= Instructions for the task =
Where a line holds "pixels", copy it.

= Data lines =

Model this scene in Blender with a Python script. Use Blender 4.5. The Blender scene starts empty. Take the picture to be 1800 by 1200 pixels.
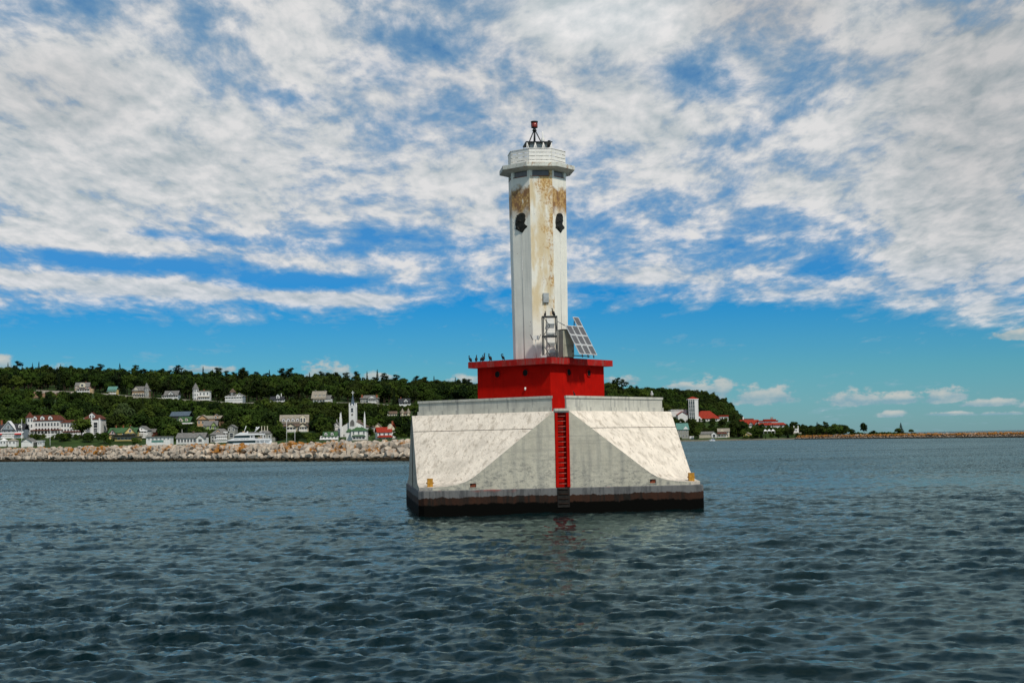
import bpy, bmesh, math, random
import numpy as np
from mathutils import Vector, Matrix
random.seed(7); RNG = np.random.default_rng(11)
SC = bpy.context.scene
COL = SC.collection
R = math.radians
# ------------------------------------------------------------------ camera
CAM_H, F = 4.1, 2500.0                      # eye height, focal length in photo pixels (1800 wide)
PITCH, ROLL = math.atan((771.8-600)/F), R(1.1)
_f = np.array([0, math.cos(PITCH), math.sin(PITCH)]); _u = np.array([0, -math.sin(PITCH), math.cos(PITCH)]); _r = np.array([1., 0, 0])
_rr = math.cos(ROLL)*_r - math.sin(ROLL)*_u; _uu = math.sin(ROLL)*_r + math.cos(ROLL)*_u
def at(px, py, Y):
    """world point seen at photo pixel (px,py) at distance Y"""
    d = _f + _rr*(px-900)/F - _uu*(py-600)/F
    return d*(Y/d[1]) + np.array([0, 0, CAM_H])
def pix(p):
    d = np.array(p, float)-np.array([0, 0, CAM_H]); z = d@_f
    return 900+F*(d@_rr)/z, 600-F*(d@_uu)/z
def hor(px): return 771.8-(px-900)*math.tan(ROLL)
cam_d = bpy.data.cameras.new('camera'); cam = bpy.data.objects.new('camera', cam_d); COL.objects.link(cam)
cam_d.sensor_width = 36; cam_d.lens = 36*F/1800; cam_d.clip_start = .5; cam_d.clip_end = 60000
cam.matrix_world = Matrix(((_rr[0], _uu[0], -_f[0], 0), (_rr[1], _uu[1], -_f[1], 0), (_rr[2], _uu[2], -_f[2], CAM_H), (0, 0, 0, 1)))
SC.camera = cam
SC.view_settings.view_transform = 'Standard'; SC.view_settings.look = 'None'
SC.view_settings.exposure = 0.0; SC.view_settings.gamma = 1.0; SC.view_settings.use_curve_mapping = False
SC.render.engine = 'CYCLES'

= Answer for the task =
Model this scene in Blender with a Python script. Use Blender 4.5. The Blender scene starts empty. Take the picture to be 1800 by 1200 pixels.
CAM_H, F = 4.1, 2500.0                      # eye height, focal length in photo pixels (1800 wide)